Like during Labor primaries in 2007, Arab and Druse sector could prove essential for Kadima candidates.
By GIL STERN STERN HOFFMAN
The votes of thousands of Arab and Druse Labor Party members decided who would be defense minister in the June 2007 Labor leadership race that was won by Ehud Barak despite his challenger Ami Ayalon's Jewish majority.
Now Kadima officials say that the same thing could happen with the leadership race next month. The race for Kadima chairman could end up deciding who will be the next prime minister, and the vote is expected to be very close.
The official breakdown of Kadima's 72,000 members has not been tabulated since the party's membership drive ended last Thursday.
But the four Kadima leadership candidates all boasted large registration drives in the non-Jewish sector.
Deputy Foreign Minister Majallie Whbee, who supports Foreign Minister Tzipi Livni, boasted this week that he alone had registered 13,000 new Arab and Druse Kadima members. He traveled with Livni in the Druse town of Mughar on Tuesday and is expected to take her to Shfaram, Julis and other non-Jewish communities next week.
Livni's associates said Environmental Protection Minister Gideon Ezra had also signed up a large number of Druse who support Livni and that Kadima chairmanship candidate Interior Minister Meir Sheetrit had also been very active in that sector.
Transportation Minister Shaul Mofaz's campaign said Druse who served under Mofaz in the IDF had signed up thousands for him as well.
The fourth candidate in the race, Public Security Minister Avi Dichter, went to Rahat in the Negev on Wednesday to attend the funeral of the brother of the Beduin town's mayor, Talal el-Irkanawi, the deputy head of the Kadima council. Dichter's associates said he had registered a few thousand new non-Jewish Kadima members, including 1,000 Beduin.
Channel 2 reported Wednesday that in several non-Jewish towns there were more Kadima members than had voted for the party in the last election.
For instance, in Mughar, Kadima received less than 100 votes, but there are now 800 Kadima members in the Druse town in the lower Galilee.

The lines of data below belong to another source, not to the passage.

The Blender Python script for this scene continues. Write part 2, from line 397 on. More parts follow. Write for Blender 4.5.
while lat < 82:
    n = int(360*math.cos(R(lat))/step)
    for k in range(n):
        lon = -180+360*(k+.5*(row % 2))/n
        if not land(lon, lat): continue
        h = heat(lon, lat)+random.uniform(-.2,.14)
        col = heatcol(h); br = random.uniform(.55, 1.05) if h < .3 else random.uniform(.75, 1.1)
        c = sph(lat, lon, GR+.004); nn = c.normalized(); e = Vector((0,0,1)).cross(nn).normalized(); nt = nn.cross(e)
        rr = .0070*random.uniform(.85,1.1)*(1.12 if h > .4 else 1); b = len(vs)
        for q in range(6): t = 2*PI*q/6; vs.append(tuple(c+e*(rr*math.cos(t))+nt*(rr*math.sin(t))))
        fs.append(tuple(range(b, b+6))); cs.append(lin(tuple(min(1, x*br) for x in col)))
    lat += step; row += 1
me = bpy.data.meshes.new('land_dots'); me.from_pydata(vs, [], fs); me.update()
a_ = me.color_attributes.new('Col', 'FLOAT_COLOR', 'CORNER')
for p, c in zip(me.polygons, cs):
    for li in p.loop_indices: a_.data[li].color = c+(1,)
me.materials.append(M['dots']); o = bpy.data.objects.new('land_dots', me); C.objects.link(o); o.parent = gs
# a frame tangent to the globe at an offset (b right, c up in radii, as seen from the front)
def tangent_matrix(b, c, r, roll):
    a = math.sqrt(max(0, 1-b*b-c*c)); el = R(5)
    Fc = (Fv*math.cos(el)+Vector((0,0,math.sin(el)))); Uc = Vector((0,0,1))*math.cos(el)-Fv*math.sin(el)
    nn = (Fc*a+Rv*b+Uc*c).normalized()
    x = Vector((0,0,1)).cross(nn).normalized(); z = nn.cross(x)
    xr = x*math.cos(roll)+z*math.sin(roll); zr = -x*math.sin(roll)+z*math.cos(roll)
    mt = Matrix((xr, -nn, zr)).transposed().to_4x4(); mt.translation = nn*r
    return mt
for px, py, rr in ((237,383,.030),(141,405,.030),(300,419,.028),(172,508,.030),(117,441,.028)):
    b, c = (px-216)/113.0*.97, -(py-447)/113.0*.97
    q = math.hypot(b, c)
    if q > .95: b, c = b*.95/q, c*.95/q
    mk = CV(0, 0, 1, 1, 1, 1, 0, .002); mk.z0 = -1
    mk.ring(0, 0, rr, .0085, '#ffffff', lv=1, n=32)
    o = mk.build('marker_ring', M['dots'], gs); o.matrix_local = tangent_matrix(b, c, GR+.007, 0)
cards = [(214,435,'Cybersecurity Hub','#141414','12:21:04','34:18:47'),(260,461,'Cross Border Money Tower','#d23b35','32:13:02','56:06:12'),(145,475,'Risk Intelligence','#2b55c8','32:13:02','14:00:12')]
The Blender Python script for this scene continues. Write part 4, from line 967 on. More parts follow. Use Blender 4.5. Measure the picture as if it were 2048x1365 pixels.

Sources familiar with the results of the drive said that every campaign was exaggerating its results in every sector, especially in the non-Jewish one, where one source said there were only 6,000 members in total.
The official results of the drive are not expected to be released until next week.
A source in Mofaz's campaign said the results would prove that Livni supporters were the most blatant offenders in signing up masses who would not vote for Kadima, despite reports saying that his own people had brought in crates full of membership forms.
"The membership drive is over," Mofaz told Army Radio. "Every [candidate] can examine themselves, period. I had a membership drive just like everyone else did."
In the interview, Mofaz confirmed reports that he had been telling Kadima MKs that they should consider not endorsing any candidate in the race rather than backing Livni.
"Some MKs will be with me, some with others, and some will wait for the results of the race," he said. "If there are those who wait on the fence, it's legitimate. If there are some who endorse me or another candidate, it's natural and democratic. There is no problem."
Mofaz demonstrated on Wednesday that while he may not have support in Kadima's Knesset faction, he is strong among the party's mayors. Twenty of them came to an event with Mofaz in Rishon Lezion organized by the city's mayor, Meir Nitzan, including the mayors of Haifa, Ramat Gan, Acre, Beersheba, Kiryat Malachi, Rosh Pina, Metula and Mofaz's home town of Kochav Yair.
The campaigns of Mofaz's rivals scoffed at the turnout, saying that he had promised that 30 mayors would come and that some who had showed up did not in fact support Mofaz. Kadima officials said rival candidates had pressured mayors not to attend the event.
Sheetrit also has the support of many mayors, including the head of the Council of Local Authorities in Israel, Karmiel Mayor Adi Eldar.
Livni's campaign said she had the support of just as many mayors as Mofaz, including the mayors of Rosh Ha'ayin, Hof Sharon, Gedera, Abu Ghosh, Oranit and Alfei Menashe.
Mofaz attacked Livni in his speech to the mayors, saying they were more experienced than her in dealing with crises.
"You mayors know what's important," he said, contrasting them with Livni. "You have learned to use good judgment in decisions that impact people's lives and how to withstand pressure with your experience in dealing with difficult crises."